Frank Dawson has been a long time employee of Zayn & Malik since 2000. In January 2013, he decided to make a change in his career after being offered the role of controller at EPC by Samuel Kwong (Chief Financial Officer of EPC). Frank has known Samuel for the last ten years and has developed a very close friendship with him. Samuel considers Frank as his brother and their families often meet socially. In June 2013 Samuel approved a no-interest personal loan to Frank for $50,000 from EPC, to help him with his home renovations. Frank has promised Samuel that he will repay the loan to EPC as soon as he can. Frank enjoyed the controller role at EPC, but by April 2014, he realized that the role was not for him and therefore rejoined Zayn & Malik. Frank was welcomed back by Zayn & Malik as he was always an exemplary employee and he had developed good working relationships with all of Zayn & Malik's clients. Frank has yet to repay the loan to EPC and expects to repay by end of 2015. Frank was appointed as the audit supervisor for the EPC audit by Zayn & Malik and has been giving you guidance as you start working on the EPC engagement.
In May 2014 there were disputes between EPC and two of its customers. Samuel reached out to Frank to help resolve the issues, as Frank is a good mediator. Frank had a few meetings with the customers where he made it apparent that he was the financial statement auditor of EPC. His meetings with the customers were successful as the customer's issues with EPC were able to be resolved.
As EPC is a part of a very competitive industry and the company was experiencing significant growth, both Sunny and Samuel agreed to hire a vice president of sales, Richard Lowden. Richard was hired in March 2014 and his compensation is mainly performance driven, driven primarily by the ability to meet specific sales targets. One specific change Richard implemented was that EPC began including a one-year warranty on all equipment they sold. In the past, EPC only provided customers with a limited two-week return period. In the rare situation when a customer received a defective product, they were obligated to send it back within a two-week period. Sunny and Samuel are quite pleased with this new initiative. They believe that it was the primary driver for the increase in sales of 30% in 2014 over the prior year.
In 2014, EPC began ordering a significant amount of raw materials that it uses to manufacture electronic parts from One Direction Inc. EPC was able to save approximately 10% on raw material costs as a result of the switch to One Direction Inc. The majority of the raw materials purchased from One Direction remained unused and are part of EPC's closing inventory as of December 31, 2014. One Direction Inc. is 80% owned by Paula Kwong, Sunny and Samuel's sister, and the remaining 20% is equally owned by Samuel Kwong and Richard Lowden. Richard is married to Paula Kwong.
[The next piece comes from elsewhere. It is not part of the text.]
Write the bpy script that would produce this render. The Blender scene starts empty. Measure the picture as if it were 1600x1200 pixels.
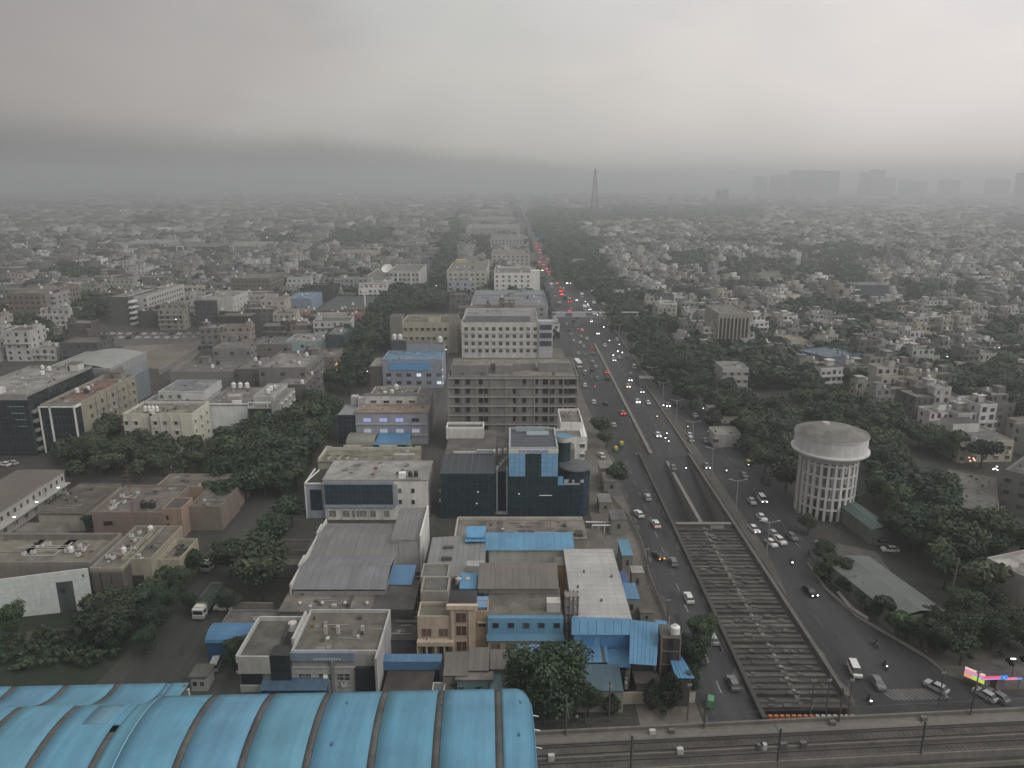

You have reviewed the 2013 fiscal year audit file and met with EPC personnel to gain some additional knowledge about EPC and the industry in which it competes. EPC's financial condition appears to be strengthening, as assessed from a comparison of the firm's financial ratios with those of other companies in its industry.
During your initial meeting with Sunny and Samuel Kwong, you inquired about EPC's transactions with One Direction. Samuel informed you that for the audit, One Direction should be considered by you as any other vendor of EPC and nobody needs to know about the relationship between the owners of EPC and One Direction. Samuel added that it was in the best interest of Zayn & Malik to issue an unqualified audit report for EPC, especially considering that EPC awarded the audit to Zayn & Malik despite strong interest from other competing firms. Samuel concluded the meeting by stating that he was approached by several audit firms this year before deciding to assign the audit to Zayn & Malik. All the firms were very eager to accept the audit of EPC and some had even promised EPC an unqualified audit report. EPC ultimately decided to go with Zayn & Malik due to their relationship with Frank. You thanked Sunny and Samuel for their insight and informed them that you were very pleased that the confusion was now cleared and you were glad that EPC had chosen Zayn & Malik. You concluded by stating that you were certain, Frank would a good job on the audit and that you were looking forward to completing the audit of EPC in a timely manner. After the meeting, you reviewed a summary of key financial information relating to EPC as of December 31, 2014. Revenues 7,248,300 Total Assets 27,350,000 Cost of Goods Sold 4,110,200 Total Liabilities 22,350,000 Gross Profit 3,138,100 Shareholders Capital 4,000,000 Selling and Admin Expenses 2,600,050 Retained Earnings 1,000,000 Earnings Before Income Taxes 538.050 Income Tax Expense 114,000 Net Income 424,050
Required:
A. Assess five inherent risk factors as part of the financial statement audit of EPC. For each factor identified, indicate why the factor increases or decreases inherent risk and if inherent risk is impacted at the account or financial statement level.
B. Calculate and decide on preliminary materiality and performance materiality for the EPC financial statement audit.C.1. A change in the amount considered material is not an explicit component of the audit risk model. Outline how then (if at all) a change in the amount considered material can result in a change in detection risk if there is no change in audit risk and no change in the client's operations or controls?
C.2. Assume the audit partner suggests that materiality for the audit should be reduced by $50,000 compared to what you had calculated. What effect will this decrease have on detection risk?
D. Assess and conclude on Audit Risk for the EPC audit.
E. Assess independence threats relating to the financial statement audit of EPC. For each independence threat identified, explain why it is a threat to the audit and identify the type of independence threat that exists.